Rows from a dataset
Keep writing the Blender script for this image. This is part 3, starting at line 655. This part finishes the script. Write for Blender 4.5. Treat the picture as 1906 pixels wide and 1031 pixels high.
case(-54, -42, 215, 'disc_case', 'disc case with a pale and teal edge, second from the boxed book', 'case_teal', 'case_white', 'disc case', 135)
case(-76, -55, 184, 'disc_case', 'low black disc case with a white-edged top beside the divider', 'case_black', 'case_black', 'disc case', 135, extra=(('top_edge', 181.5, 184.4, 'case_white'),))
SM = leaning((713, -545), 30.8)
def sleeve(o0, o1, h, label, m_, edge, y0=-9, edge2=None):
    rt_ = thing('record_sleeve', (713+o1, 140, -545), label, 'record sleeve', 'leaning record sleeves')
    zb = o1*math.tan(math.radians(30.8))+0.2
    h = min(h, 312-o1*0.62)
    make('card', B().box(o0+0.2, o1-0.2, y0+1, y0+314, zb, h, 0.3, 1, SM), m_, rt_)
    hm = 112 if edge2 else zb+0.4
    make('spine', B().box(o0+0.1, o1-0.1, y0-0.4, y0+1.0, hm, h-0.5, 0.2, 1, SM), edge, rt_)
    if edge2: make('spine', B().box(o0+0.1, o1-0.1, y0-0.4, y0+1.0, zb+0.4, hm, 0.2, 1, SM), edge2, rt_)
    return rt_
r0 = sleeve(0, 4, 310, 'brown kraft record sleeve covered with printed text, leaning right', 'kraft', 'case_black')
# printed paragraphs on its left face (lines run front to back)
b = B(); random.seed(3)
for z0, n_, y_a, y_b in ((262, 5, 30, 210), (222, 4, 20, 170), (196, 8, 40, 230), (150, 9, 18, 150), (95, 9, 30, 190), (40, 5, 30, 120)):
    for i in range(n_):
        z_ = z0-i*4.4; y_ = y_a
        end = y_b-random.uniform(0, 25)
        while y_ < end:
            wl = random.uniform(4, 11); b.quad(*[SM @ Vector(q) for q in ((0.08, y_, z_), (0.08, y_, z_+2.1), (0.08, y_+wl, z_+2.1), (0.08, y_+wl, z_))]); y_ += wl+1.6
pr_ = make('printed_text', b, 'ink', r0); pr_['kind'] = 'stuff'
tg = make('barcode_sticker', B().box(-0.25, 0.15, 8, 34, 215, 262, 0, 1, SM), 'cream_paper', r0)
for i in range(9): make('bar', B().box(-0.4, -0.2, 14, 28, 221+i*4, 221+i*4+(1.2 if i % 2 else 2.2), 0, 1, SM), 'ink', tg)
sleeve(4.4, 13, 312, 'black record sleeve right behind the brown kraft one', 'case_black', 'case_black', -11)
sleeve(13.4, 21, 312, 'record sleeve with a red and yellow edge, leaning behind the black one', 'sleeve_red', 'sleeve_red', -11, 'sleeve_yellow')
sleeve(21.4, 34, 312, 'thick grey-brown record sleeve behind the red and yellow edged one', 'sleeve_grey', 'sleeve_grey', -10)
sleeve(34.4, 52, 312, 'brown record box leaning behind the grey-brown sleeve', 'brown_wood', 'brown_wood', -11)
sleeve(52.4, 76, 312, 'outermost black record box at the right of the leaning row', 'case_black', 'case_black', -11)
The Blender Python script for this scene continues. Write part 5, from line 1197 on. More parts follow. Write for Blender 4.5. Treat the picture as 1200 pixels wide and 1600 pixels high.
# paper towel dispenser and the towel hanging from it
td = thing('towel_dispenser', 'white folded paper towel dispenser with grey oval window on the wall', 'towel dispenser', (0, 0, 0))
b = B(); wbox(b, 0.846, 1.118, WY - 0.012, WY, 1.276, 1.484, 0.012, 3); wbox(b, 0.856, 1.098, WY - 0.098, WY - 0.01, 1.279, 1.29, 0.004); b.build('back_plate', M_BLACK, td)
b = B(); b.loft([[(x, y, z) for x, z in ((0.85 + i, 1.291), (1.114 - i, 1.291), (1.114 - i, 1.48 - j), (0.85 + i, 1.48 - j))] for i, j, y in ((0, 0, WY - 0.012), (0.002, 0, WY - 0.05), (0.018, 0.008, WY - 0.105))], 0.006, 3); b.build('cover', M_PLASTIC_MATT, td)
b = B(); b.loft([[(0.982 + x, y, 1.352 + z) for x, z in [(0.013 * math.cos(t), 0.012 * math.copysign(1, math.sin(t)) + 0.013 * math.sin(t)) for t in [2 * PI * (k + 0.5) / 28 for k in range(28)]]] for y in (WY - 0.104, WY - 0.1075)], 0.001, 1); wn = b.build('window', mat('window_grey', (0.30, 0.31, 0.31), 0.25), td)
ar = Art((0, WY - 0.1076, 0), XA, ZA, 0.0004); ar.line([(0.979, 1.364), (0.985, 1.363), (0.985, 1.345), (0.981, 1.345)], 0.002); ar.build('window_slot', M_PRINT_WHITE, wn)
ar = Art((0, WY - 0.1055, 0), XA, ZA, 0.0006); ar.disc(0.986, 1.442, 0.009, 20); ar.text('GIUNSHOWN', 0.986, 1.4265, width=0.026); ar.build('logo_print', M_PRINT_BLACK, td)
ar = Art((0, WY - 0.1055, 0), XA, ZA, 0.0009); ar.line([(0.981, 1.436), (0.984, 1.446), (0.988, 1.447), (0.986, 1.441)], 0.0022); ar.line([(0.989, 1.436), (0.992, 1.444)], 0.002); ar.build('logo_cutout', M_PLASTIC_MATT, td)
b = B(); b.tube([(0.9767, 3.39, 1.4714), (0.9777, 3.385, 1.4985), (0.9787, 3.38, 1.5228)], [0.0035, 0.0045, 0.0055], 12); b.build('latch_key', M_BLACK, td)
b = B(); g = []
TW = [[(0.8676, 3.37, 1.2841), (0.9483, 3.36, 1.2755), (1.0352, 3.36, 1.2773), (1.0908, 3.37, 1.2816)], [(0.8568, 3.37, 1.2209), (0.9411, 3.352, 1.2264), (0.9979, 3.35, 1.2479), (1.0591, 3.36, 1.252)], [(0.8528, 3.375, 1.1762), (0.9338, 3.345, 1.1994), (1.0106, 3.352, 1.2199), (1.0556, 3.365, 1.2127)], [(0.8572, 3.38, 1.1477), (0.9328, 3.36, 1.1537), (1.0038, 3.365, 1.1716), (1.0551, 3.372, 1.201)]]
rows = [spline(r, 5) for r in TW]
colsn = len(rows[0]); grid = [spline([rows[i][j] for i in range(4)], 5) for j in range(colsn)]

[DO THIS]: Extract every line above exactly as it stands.

[TASK RESULT]:
Keep writing the Blender script for this image. This is part 3, starting at line 655. This part finishes the script. Write for Blender 4.5. Treat the picture as 1906 pixels wide and 1031 pixels high.
case(-54, -42, 215, 'disc_case', 'disc case with a pale and teal edge, second from the boxed book', 'case_teal', 'case_white', 'disc case', 135)
case(-76, -55, 184, 'disc_case', 'low black disc case with a white-edged top beside the divider', 'case_black', 'case_black', 'disc case', 135, extra=(('top_edge', 181.5, 184.4, 'case_white'),))
SM = leaning((713, -545), 30.8)
def sleeve(o0, o1, h, label, m_, edge, y0=-9, edge2=None):
    rt_ = thing('record_sleeve', (713+o1, 140, -545), label, 'record sleeve', 'leaning record sleeves')
    zb = o1*math.tan(math.radians(30.8))+0.2
    h = min(h, 312-o1*0.62)
    make('card', B().box(o0+0.2, o1-0.2, y0+1, y0+314, zb, h, 0.3, 1, SM), m_, rt_)
    hm = 112 if edge2 else zb+0.4
    make('spine', B().box(o0+0.1, o1-0.1, y0-0.4, y0+1.0, hm, h-0.5, 0.2, 1, SM), edge, rt_)
    if edge2: make('spine', B().box(o0+0.1, o1-0.1, y0-0.4, y0+1.0, zb+0.4, hm, 0.2, 1, SM), edge2, rt_)
    return rt_
r0 = sleeve(0, 4, 310, 'brown kraft record sleeve covered with printed text, leaning right', 'kraft', 'case_black')
# printed paragraphs on its left face (lines run front to back)
b = B(); random.seed(3)
for z0, n_, y_a, y_b in ((262, 5, 30, 210), (222, 4, 20, 170), (196, 8, 40, 230), (150, 9, 18, 150), (95, 9, 30, 190), (40, 5, 30, 120)):
    for i in range(n_):
        z_ = z0-i*4.4; y_ = y_a
        end = y_b-random.uniform(0, 25)
        while y_ < end:
            wl = random.uniform(4, 11); b.quad(*[SM @ Vector(q) for q in ((0.08, y_, z_), (0.08, y_, z_+2.1), (0.08, y_+wl, z_+2.1), (0.08, y_+wl, z_))]); y_ += wl+1.6
pr_ = make('printed_text', b, 'ink', r0); pr_['kind'] = 'stuff'
tg = make('barcode_sticker', B().box(-0.25, 0.15, 8, 34, 215, 262, 0, 1, SM), 'cream_paper', r0)
for i in range(9): make('bar', B().box(-0.4, -0.2, 14, 28, 221+i*4, 221+i*4+(1.2 if i % 2 else 2.2), 0, 1, SM), 'ink', tg)
sleeve(4.4, 13, 312, 'black record sleeve right behind the brown kraft one', 'case_black', 'case_black', -11)
sleeve(13.4, 21, 312, 'record sleeve with a red and yellow edge, leaning behind the black one', 'sleeve_red', 'sleeve_red', -11, 'sleeve_yellow')
sleeve(21.4, 34, 312, 'thick grey-brown record sleeve behind the red and yellow edged one', 'sleeve_grey', 'sleeve_grey', -10)
sleeve(34.4, 52, 312, 'brown record box leaning behind the grey-brown sleeve', 'brown_wood', 'brown_wood', -11)
sleeve(52.4, 76, 312, 'outermost black record box at the right of the leaning row', 'case_black', 'case_black', -11)
The Blender Python script for this scene continues. Write part 5, from line 1197 on. More parts follow. Write for Blender 4.5. Treat the picture as 1200 pixels wide and 1600 pixels high.
# paper towel dispenser and the towel hanging from it
td = thing('towel_dispenser', 'white folded paper towel dispenser with grey oval window on the wall', 'towel dispenser', (0, 0, 0))
b = B(); wbox(b, 0.846, 1.118, WY - 0.012, WY, 1.276, 1.484, 0.012, 3); wbox(b, 0.856, 1.098, WY - 0.098, WY - 0.01, 1.279, 1.29, 0.004); b.build('back_plate', M_BLACK, td)
b = B(); b.loft([[(x, y, z) for x, z in ((0.85 + i, 1.291), (1.114 - i, 1.291), (1.114 - i, 1.48 - j), (0.85 + i, 1.48 - j))] for i, j, y in ((0, 0, WY - 0.012), (0.002, 0, WY - 0.05), (0.018, 0.008, WY - 0.105))], 0.006, 3); b.build('cover', M_PLASTIC_MATT, td)
b = B(); b.loft([[(0.982 + x, y, 1.352 + z) for x, z in [(0.013 * math.cos(t), 0.012 * math.copysign(1, math.sin(t)) + 0.013 * math.sin(t)) for t in [2 * PI * (k + 0.5) / 28 for k in range(28)]]] for y in (WY - 0.104, WY - 0.1075)], 0.001, 1); wn = b.build('window', mat('window_grey', (0.30, 0.31, 0.31), 0.25), td)
ar = Art((0, WY - 0.1076, 0), XA, ZA, 0.0004); ar.line([(0.979, 1.364), (0.985, 1.363), (0.985, 1.345), (0.981, 1.345)], 0.002); ar.build('window_slot', M_PRINT_WHITE, wn)
ar = Art((0, WY - 0.1055, 0), XA, ZA, 0.0006); ar.disc(0.986, 1.442, 0.009, 20); ar.text('GIUNSHOWN', 0.986, 1.4265, width=0.026); ar.build('logo_print', M_PRINT_BLACK, td)
ar = Art((0, WY - 0.1055, 0), XA, ZA, 0.0009); ar.line([(0.981, 1.436), (0.984, 1.446), (0.988, 1.447), (0.986, 1.441)], 0.0022); ar.line([(0.989, 1.436), (0.992, 1.444)], 0.002); ar.build('logo_cutout', M_PLASTIC_MATT, td)
b = B(); b.tube([(0.9767, 3.39, 1.4714), (0.9777, 3.385, 1.4985), (0.9787, 3.38, 1.5228)], [0.0035, 0.0045, 0.0055], 12); b.build('latch_key', M_BLACK, td)
b = B(); g = []
TW = [[(0.8676, 3.37, 1.2841), (0.9483, 3.36, 1.2755), (1.0352, 3.36, 1.2773), (1.0908, 3.37, 1.2816)], [(0.8568, 3.37, 1.2209), (0.9411, 3.352, 1.2264), (0.9979, 3.35, 1.2479), (1.0591, 3.36, 1.252)], [(0.8528, 3.375, 1.1762), (0.9338, 3.345, 1.1994), (1.0106, 3.352, 1.2199), (1.0556, 3.365, 1.2127)], [(0.8572, 3.38, 1.1477), (0.9328, 3.36, 1.1537), (1.0038, 3.365, 1.1716), (1.0551, 3.372, 1.201)]]
rows = [spline(r, 5) for r in TW]
colsn = len(rows[0]); grid = [spline([rows[i][j] for i in range(4)], 5) for j in range(colsn)]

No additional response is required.